1. When (a) the terms of the Debt Securities have been established in 
accordance with the applicable Indenture and the resolutions of the 
Company's Board of Directors authorizing the creation, issuance and sale of 
the Debt Securities, (b) the Debt Securities have been executed and 
authenticated in accordance with the terms of the applicable Indenture and 
(c) the Debt Securities have been issued, sold and delivered as described 
in the Registration Statement and any prospectus supplement relating 
thereto (and, in the case of Debt Securities issuable upon conversion or 
exercise of other Securities, in accordance with the terms of such Security 
or the instrument governing such Security providing for such conversion or 
exercise), and in accordance with the terms of the applicable Indenture, 
the Debt Securities will be legal, valid and binding obligations of the 
Company, enforceable in accordance with their terms except as may be 
limited by bankruptcy, insolvency, reorganization, fraudulent conveyance, 
moratorium or other similar laws affecting the enforcement of creditors' 
rights and by general principles of equity (regardless of whether such 
enforceability is considered in a proceeding in equity or at law).

2. The Common Stock when (a) authorized or reserved for issuance by, or in 
accordance with, appropriate resolutions of the Company's Board of 
Directors and (b) issued, sold and delivered as described in the 
Registration Statement and any prospectus supplement relating thereto (and, 
in the case of shares of Common Stock issuable upon conversion or exercise 
of other Securities, in accordance with the terms of such Security or the 
instrument governing such Security providing for such conversion or 
exercise) will be validly issued, fully paid and non-assessable.

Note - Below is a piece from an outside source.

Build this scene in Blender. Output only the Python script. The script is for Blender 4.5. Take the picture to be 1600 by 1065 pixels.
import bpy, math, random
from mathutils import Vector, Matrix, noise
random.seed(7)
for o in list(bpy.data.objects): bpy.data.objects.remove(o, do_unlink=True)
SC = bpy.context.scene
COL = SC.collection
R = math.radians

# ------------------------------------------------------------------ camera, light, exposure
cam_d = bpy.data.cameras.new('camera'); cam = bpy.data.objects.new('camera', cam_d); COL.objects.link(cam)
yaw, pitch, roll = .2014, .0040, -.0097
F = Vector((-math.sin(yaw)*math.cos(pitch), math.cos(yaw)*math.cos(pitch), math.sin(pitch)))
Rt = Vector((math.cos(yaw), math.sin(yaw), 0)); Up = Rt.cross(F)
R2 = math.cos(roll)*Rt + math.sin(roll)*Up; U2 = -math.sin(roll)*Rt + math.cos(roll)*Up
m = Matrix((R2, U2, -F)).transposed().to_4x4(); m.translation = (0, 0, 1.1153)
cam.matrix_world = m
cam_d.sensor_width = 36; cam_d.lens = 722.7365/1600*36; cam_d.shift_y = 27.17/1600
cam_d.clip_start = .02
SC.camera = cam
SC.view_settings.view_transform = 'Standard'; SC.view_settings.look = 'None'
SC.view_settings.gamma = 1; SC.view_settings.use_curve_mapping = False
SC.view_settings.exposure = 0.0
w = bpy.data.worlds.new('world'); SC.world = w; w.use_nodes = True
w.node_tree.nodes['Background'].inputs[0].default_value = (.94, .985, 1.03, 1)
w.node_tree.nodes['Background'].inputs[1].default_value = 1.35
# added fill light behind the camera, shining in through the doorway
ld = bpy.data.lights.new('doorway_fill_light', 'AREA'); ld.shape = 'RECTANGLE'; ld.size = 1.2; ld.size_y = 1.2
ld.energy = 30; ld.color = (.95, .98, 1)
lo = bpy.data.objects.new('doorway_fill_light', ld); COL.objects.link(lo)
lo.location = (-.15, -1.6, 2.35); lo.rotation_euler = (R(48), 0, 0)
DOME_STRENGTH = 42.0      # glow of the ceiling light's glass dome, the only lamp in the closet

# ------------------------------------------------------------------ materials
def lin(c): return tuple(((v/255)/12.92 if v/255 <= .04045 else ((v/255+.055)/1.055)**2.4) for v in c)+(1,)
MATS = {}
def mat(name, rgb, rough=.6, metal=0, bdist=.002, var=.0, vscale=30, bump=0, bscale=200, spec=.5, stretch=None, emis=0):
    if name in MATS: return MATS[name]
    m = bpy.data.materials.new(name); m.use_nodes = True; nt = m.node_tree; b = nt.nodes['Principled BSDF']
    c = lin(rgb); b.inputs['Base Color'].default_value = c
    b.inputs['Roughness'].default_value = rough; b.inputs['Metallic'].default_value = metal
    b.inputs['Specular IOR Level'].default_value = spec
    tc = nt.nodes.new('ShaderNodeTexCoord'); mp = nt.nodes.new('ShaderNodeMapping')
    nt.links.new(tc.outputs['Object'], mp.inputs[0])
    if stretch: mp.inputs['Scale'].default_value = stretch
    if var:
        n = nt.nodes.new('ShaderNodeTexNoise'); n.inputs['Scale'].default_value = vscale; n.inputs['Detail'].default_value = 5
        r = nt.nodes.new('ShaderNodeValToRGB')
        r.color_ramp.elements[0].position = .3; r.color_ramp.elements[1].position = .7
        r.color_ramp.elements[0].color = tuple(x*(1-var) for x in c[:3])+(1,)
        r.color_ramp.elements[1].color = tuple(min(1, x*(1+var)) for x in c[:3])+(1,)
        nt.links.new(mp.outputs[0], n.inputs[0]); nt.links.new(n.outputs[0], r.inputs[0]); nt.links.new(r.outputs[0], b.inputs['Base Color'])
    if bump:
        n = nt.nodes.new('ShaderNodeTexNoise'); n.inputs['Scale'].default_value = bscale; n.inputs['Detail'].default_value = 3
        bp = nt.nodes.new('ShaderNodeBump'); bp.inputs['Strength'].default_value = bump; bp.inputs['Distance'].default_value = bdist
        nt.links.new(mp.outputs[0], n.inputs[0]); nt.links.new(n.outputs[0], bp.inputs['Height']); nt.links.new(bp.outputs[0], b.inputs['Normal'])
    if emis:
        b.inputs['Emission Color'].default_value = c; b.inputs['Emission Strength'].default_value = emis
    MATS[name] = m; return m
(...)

3. When (a) the number and terms of any particular series of Preferred Stock 
have been established in accordance with the resolutions of the Company's 
Board of Directors authorizing the issuance and sale of Preferred Stock, 
(b) a certificate of designations conforming to the Delaware General 
Corporation Law regarding such series has been filed with the Secretary of 
State of the State of Delaware and (c) the Preferred Stock of such series 
has been issued, sold and delivered as described in the Registration 
Statement and any prospectus supplement relating thereto (and, in the case 
of shares of Preferred Stock issuable upon conversion or exercise of other 
Securities, in accordance with the terms of such Security or the instrument 
governing such Security providing for such conversion or exercise), and in 
accordance with the terms of such series, the Preferred Stock of such 
series will be validly issued, fully paid and non-assessable.

4. When (a) the terms of the Warrants have been established in accordance with 


the resolutions of the Company's Board of Directors authorizing the 
creation, issuance and sale of the Warrants, (b) the Warrant Agreement or 
Agreements relating to the Warrants have been duly authorized and validly 
executed and delivered by the Company and the Warrant Agent appointed by 
the Company, (c) the Warrants or certificates representing the Warrants 
have been executed and countersigned in accordance with the applicable 
Warrant Agreement and (d) the Warrants have been issued, sold and delivered 
as described in the Registration Statement, any prospectus supplement 
relating thereto and the applicable Warrant Agreement, the Warrants will be 
validly issued.

I hereby consent to the filing of this opinion as Exhibit 5 to the 
Registration Statement and to the reference to me under the caption "Legal 
Matters" in the prospectus contained therein.  In giving such consent, I do 
not thereby admit that I am an expert with respect to any part of the 
Registration Statement, including this exhibit, within the meaning of the term 
"expert" as used in the Act or the rules and regulations issued thereunder.

I am admitted to practice in the State of New York.  This opinion is limited 
to the laws of that State, the General Corporation Law of the State of 
Delaware and the federal laws of the United States of America.